Patterson Operating Fluoroscope









Soon after Roentgen announced his discovery of X-Rays in January 1896, a hand-held fluoroscopic device was announced by different inventors under different names: “Cryptoscope” by Enrico Salvioni, “Skiascope” by William Francis Magie, and “Vitascope” by Thomas Edison, who preferred later to call it “Fluoroscope”, a name widely adopted  thereafter in English speaking countries.


The “Patterson Operating Fluoroscope” was introduced late in the 2nd decade of last century, but the device shown and which I presume to be of the mid- or late forties, was made by E.I. du Pont De Nemours & Co. Inc. who had acquired the “Patterson” screen business in 1943.
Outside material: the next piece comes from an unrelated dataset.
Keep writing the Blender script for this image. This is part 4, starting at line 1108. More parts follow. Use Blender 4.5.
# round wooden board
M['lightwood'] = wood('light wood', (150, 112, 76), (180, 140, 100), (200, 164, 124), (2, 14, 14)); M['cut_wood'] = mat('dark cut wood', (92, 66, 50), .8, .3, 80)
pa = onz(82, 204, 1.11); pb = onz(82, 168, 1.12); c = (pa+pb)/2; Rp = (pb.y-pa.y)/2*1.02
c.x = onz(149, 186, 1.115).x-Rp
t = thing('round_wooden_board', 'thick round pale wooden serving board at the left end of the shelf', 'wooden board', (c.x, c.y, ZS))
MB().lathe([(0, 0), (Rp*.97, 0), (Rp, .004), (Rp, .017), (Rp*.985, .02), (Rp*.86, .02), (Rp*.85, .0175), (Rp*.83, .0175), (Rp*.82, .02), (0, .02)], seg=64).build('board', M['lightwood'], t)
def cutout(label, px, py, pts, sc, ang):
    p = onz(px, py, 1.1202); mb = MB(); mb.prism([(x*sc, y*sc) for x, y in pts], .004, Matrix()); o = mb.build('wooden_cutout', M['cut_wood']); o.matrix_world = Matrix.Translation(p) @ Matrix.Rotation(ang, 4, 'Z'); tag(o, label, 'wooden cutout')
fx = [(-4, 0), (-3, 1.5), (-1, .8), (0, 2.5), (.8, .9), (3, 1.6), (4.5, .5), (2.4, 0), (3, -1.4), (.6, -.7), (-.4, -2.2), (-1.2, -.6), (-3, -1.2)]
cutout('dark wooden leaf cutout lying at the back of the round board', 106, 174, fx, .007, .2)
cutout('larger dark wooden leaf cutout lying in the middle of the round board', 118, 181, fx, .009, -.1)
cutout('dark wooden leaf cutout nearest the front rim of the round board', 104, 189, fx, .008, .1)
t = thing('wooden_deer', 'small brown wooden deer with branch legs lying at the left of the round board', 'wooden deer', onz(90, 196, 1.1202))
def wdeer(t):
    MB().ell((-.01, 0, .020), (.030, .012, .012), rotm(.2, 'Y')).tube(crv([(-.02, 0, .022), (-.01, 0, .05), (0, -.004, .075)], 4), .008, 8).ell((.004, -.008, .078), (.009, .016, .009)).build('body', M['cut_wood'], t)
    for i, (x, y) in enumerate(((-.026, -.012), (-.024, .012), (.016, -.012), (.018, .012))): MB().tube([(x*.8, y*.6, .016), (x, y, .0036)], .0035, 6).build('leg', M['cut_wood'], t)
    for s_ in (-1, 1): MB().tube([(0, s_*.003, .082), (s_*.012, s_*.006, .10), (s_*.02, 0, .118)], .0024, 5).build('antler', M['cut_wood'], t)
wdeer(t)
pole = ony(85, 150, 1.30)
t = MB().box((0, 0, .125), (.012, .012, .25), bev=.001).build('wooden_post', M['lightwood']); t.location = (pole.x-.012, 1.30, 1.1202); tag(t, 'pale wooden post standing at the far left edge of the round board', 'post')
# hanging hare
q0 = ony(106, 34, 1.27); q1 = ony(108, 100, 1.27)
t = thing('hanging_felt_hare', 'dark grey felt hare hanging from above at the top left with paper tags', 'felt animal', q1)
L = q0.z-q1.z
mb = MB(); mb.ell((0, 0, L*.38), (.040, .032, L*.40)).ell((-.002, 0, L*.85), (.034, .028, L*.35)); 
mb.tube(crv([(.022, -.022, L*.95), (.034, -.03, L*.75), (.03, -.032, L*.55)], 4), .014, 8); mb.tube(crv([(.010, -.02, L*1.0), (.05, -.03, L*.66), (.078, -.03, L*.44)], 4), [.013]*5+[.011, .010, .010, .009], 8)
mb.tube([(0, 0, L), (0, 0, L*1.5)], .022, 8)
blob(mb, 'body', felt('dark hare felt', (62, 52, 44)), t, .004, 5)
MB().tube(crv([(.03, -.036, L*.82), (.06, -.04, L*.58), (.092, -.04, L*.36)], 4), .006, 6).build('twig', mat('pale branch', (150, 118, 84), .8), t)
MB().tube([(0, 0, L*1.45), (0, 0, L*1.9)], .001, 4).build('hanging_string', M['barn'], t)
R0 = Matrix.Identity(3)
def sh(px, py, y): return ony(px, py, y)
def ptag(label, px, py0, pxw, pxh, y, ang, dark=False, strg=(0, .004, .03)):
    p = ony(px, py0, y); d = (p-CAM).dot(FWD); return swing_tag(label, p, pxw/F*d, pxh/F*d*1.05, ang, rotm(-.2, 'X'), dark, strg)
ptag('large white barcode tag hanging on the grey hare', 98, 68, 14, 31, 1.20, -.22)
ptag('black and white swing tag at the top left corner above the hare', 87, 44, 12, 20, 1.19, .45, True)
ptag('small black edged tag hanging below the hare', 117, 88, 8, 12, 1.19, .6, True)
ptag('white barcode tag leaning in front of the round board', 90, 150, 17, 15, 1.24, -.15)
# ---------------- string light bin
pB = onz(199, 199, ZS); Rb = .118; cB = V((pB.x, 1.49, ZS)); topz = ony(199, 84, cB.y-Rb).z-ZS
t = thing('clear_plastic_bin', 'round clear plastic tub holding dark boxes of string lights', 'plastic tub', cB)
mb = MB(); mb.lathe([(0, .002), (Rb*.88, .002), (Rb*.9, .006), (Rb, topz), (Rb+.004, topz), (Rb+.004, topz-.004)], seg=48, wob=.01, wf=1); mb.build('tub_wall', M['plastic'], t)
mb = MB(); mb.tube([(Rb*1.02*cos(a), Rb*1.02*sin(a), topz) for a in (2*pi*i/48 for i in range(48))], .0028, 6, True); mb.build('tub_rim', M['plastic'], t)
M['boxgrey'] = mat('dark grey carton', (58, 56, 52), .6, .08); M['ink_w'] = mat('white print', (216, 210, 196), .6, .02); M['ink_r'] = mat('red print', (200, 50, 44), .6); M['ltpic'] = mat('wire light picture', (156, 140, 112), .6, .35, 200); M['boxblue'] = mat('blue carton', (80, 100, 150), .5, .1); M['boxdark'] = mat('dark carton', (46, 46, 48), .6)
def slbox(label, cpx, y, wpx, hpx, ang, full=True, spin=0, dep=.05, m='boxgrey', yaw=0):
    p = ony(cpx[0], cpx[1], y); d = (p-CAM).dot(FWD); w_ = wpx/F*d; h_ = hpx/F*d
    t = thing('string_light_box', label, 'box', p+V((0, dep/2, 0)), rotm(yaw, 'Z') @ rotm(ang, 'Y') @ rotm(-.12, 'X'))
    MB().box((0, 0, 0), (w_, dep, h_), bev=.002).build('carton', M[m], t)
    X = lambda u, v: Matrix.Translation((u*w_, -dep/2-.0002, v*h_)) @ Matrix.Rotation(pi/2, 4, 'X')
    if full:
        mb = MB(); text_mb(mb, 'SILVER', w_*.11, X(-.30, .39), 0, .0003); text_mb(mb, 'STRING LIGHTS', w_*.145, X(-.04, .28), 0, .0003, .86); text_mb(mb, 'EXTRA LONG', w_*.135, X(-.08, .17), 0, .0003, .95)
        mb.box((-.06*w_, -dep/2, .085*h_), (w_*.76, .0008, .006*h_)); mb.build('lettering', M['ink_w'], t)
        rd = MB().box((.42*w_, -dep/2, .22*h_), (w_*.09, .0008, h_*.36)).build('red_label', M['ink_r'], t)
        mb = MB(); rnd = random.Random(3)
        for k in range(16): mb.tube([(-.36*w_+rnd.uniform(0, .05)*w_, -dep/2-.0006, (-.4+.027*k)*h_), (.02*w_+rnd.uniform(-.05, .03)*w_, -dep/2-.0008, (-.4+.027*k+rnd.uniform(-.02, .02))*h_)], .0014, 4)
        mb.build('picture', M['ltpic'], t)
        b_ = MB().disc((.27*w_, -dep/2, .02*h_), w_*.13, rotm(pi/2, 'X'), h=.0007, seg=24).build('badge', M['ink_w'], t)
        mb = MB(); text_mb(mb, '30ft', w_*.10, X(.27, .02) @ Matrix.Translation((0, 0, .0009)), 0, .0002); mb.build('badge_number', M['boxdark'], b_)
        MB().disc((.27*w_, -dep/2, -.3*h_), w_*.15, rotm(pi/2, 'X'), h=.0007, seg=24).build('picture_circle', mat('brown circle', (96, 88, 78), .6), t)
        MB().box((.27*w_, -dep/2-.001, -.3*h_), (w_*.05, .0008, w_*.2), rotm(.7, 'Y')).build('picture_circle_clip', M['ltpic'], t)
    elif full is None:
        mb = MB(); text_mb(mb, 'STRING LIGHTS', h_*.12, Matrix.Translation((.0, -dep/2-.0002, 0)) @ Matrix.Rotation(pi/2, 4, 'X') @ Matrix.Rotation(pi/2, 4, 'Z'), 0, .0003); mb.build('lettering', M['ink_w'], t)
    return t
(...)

It was described as a “small darkroom adapted to the operator’s eyes and fitted with a fluorescent screen” It could be fixed with straps to the operator’s head, leaving the hands free. The main body of the device could be swung upwards on hinges and maintained in this position by springs. In this position, a red glass filter flips optionally in front of the lead glass protective eye-piece in order to maintain the dark adaptation of the operator’s eyes.


The “Patterson Type B” fluorescent screen in this unit, measuring about 5.5 x 7.5” (14 x 19cms),  lies right behind the bakelite front. The fluorescent material (cadmium tungstate) is coated on a cardboard support covered by a sheet of celluloid. The use of glass at the front end of the unit has been avoided, keeping the device, with its actual weight of about 4 lbs (1.8 Kgs), light enough to be strapped to the operator’s head.


 In the early fifties I have seen this device still in use in orthopedic practice. However, already in 1965, E.R.N.Grigg wrote: “The appliance is hopelessly obsolete by any standards of radiation protection”. (The Trail of the Invisible Light).